--- Start of Data shown ---

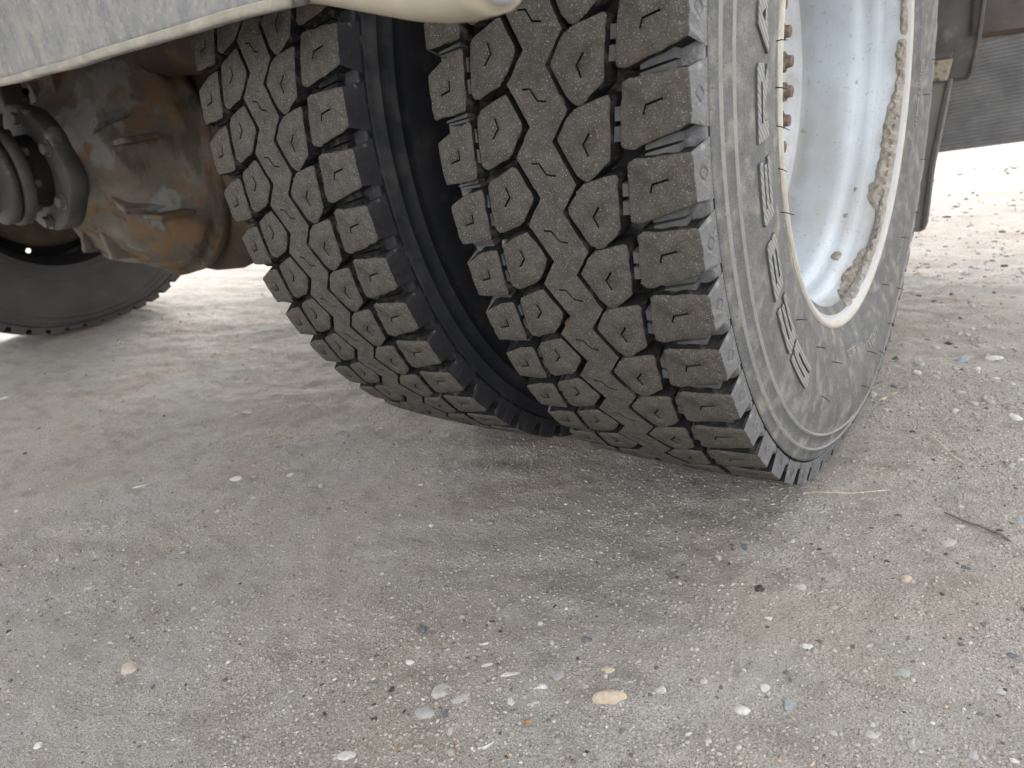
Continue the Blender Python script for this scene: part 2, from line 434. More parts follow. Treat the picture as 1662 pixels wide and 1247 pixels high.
mm = lambda L: [(u/1000, v*ARC) for u, v in L]
BLOCKS = {   # outlines read as (mm across, pitches along)
 'outer': (mm([(69, .26), (74, .295), (119, .335), (119.5, -.31), (72, -.57), (64, -.53), (65, -.4)]), mm([(84.5, -.15), (86.5, -.035), (100, .02)])),
 'inner_right': (mm([(57.5, .13), (29, .02), (20.5, -.08), (8.5, -.37), (22.5, -.85), (29, -.94), (34, -.94), (53, -.68)]), mm([(38.5, -.31), (32, -.45), (35.5, -.61)])),
 'inner_left': (mm([(-37.5, .32), (-65, .125), (-69, .05), (-72.5, -.62), (-67, -.70), (-42, -.545), (-36.5, -.46), (-23.5, -.13)]), mm([(-50, .02), (-47.5, -.12), (-55, -.27)])),
 'far_left': (mm([(-119.5, -.26), (-96, -.06), (-78, .0), (-81, -.83), (-118, -.90), (-119.5, -.80)]), mm([(-95.5, -.38), (-96, -.52), (-107, -.57)])),
}
def build_block(kind, th0, seed, outmat=True):
    rnd = random.Random(seed)
    ol, sp = BLOCKS[kind]
    hole = strip_poly(sp, .0017)
    hbf = None; sm_ = None
    if kind in ('outer', 'far_left'):
        sg = 1 if kind == 'outer' else -1
        def hbf(p, hb):
            if p[0]*sg > .1185: return np.array([sg*.1220, p[1]+math.copysign(.0050, p[1]-(-.02 if sg > 0 else -.5)*ARC)*min(1, abs(p[1]-(-.02 if sg > 0 else -.5)*ARC)/.012)]), -.0272
            if p[0]*sg > .110: return p, -.026
            return p, hb
        sm_ = lambda q: 2 if q[0]*sg > .1186 else 1
    return prism(ol, [hole], tread_map(th0), 0, -.0165, rnd=rnd, hbf=hbf, sidemat=sm_, jit=.0007, grow=.0007, draft=.0022 if kind in ('inner_right', 'inner_left') else .0018)

def rib_cell(th0, seed):
    rnd = random.Random(seed)
    def seg(a, b, k=6):
        a = np.array(a); b = np.array(b); return [a+(b-a)*i/k for i in range(k)]
    Lp = mm([(-15.5, -.15), (-33.5, -.56), (-15.5, -1.15)]); Rp = mm([(21, -.98), (4, -.38), (21, .02)])
    pts = seg(Lp[0], Lp[1])+seg(Lp[1], Lp[2])+seg(Lp[2], Rp[0], 4)+seg(Rp[0], Rp[1])+seg(Rp[1], Rp[2])+seg(Rp[2], Lp[0], 4)
    isd = [True]*12+[False]*4+[True]*12+[False]*4
    hole = strip_poly(mm([(-19, -.65), (-11.5, -.66), (-5.5, -.82), (3, -.845)]), .0016)
    n = len(pts); P = []
    for i, p in enumerate(pts):
        j = .0004 if isd[i] and isd[i-1] else 0
        P.append(p+np.array([rnd.uniform(-j, j), rnd.uniform(-j, j)]))
    V2, F, back = cdt(P, [hole], .011)
    f = tread_map(th0)
    V = [f(p[0], p[1], -.0 if True else 0) for p in V2]; FF = list(F); MI = [0]*len(F)
    o2 = len(V); V += [f(p[0]+(-.0022 if p[0] < -.006 else .0022), p[1], -.0165) for p in P]
    for i in range(n):
        if isd[i]:
            j = (i+1) % n
            FF.append((back[j], back[i], o2+i, o2+j)); MI.append(1)
    m = len(hole); o3 = len(V); V += [f(p[0], p[1], -.005) for p in hole]
    for i in range(m):
        j = (i+1) % m; FF.append((back[n+i], back[n+j], o3+j, o3+i)); MI.append(1)
    FF.append(tuple(o3+i for i in range(m))); MI.append(1)
    return V, FF, MI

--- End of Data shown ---

_Task to carry out_
Restate the whole listing above exactly, please, omitting every image.

_Complete answer_
Continue the Blender Python script for this scene: part 2, from line 434. More parts follow. Treat the picture as 1662 pixels wide and 1247 pixels high.
mm = lambda L: [(u/1000, v*ARC) for u, v in L]
BLOCKS = {   # outlines read as (mm across, pitches along)
 'outer': (mm([(69, .26), (74, .295), (119, .335), (119.5, -.31), (72, -.57), (64, -.53), (65, -.4)]), mm([(84.5, -.15), (86.5, -.035), (100, .02)])),
 'inner_right': (mm([(57.5, .13), (29, .02), (20.5, -.08), (8.5, -.37), (22.5, -.85), (29, -.94), (34, -.94), (53, -.68)]), mm([(38.5, -.31), (32, -.45), (35.5, -.61)])),
 'inner_left': (mm([(-37.5, .32), (-65, .125), (-69, .05), (-72.5, -.62), (-67, -.70), (-42, -.545), (-36.5, -.46), (-23.5, -.13)]), mm([(-50, .02), (-47.5, -.12), (-55, -.27)])),
 'far_left': (mm([(-119.5, -.26), (-96, -.06), (-78, .0), (-81, -.83), (-118, -.90), (-119.5, -.80)]), mm([(-95.5, -.38), (-96, -.52), (-107, -.57)])),
}
def build_block(kind, th0, seed, outmat=True):
    rnd = random.Random(seed)
    ol, sp = BLOCKS[kind]
    hole = strip_poly(sp, .0017)
    hbf = None; sm_ = None
    if kind in ('outer', 'far_left'):
        sg = 1 if kind == 'outer' else -1
        def hbf(p, hb):
            if p[0]*sg > .1185: return np.array([sg*.1220, p[1]+math.copysign(.0050, p[1]-(-.02 if sg > 0 else -.5)*ARC)*min(1, abs(p[1]-(-.02 if sg > 0 else -.5)*ARC)/.012)]), -.0272
            if p[0]*sg > .110: return p, -.026
            return p, hb
        sm_ = lambda q: 2 if q[0]*sg > .1186 else 1
    return prism(ol, [hole], tread_map(th0), 0, -.0165, rnd=rnd, hbf=hbf, sidemat=sm_, jit=.0007, grow=.0007, draft=.0022 if kind in ('inner_right', 'inner_left') else .0018)

def rib_cell(th0, seed):
    rnd = random.Random(seed)
    def seg(a, b, k=6):
        a = np.array(a); b = np.array(b); return [a+(b-a)*i/k for i in range(k)]
    Lp = mm([(-15.5, -.15), (-33.5, -.56), (-15.5, -1.15)]); Rp = mm([(21, -.98), (4, -.38), (21, .02)])
    pts = seg(Lp[0], Lp[1])+seg(Lp[1], Lp[2])+seg(Lp[2], Rp[0], 4)+seg(Rp[0], Rp[1])+seg(Rp[1], Rp[2])+seg(Rp[2], Lp[0], 4)
    isd = [True]*12+[False]*4+[True]*12+[False]*4
    hole = strip_poly(mm([(-19, -.65), (-11.5, -.66), (-5.5, -.82), (3, -.845)]), .0016)
    n = len(pts); P = []
    for i, p in enumerate(pts):
        j = .0004 if isd[i] and isd[i-1] else 0
        P.append(p+np.array([rnd.uniform(-j, j), rnd.uniform(-j, j)]))
    V2, F, back = cdt(P, [hole], .011)
    f = tread_map(th0)
    V = [f(p[0], p[1], -.0 if True else 0) for p in V2]; FF = list(F); MI = [0]*len(F)
    o2 = len(V); V += [f(p[0]+(-.0022 if p[0] < -.006 else .0022), p[1], -.0165) for p in P]
    for i in range(n):
        if isd[i]:
            j = (i+1) % n
            FF.append((back[j], back[i], o2+i, o2+j)); MI.append(1)
    m = len(hole); o3 = len(V); V += [f(p[0], p[1], -.005) for p in hole]
    for i in range(m):
        j = (i+1) % m; FF.append((back[n+i], back[n+j], o3+j, o3+i)); MI.append(1)
    FF.append(tuple(o3+i for i in range(m))); MI.append(1)
    return V, FF, MI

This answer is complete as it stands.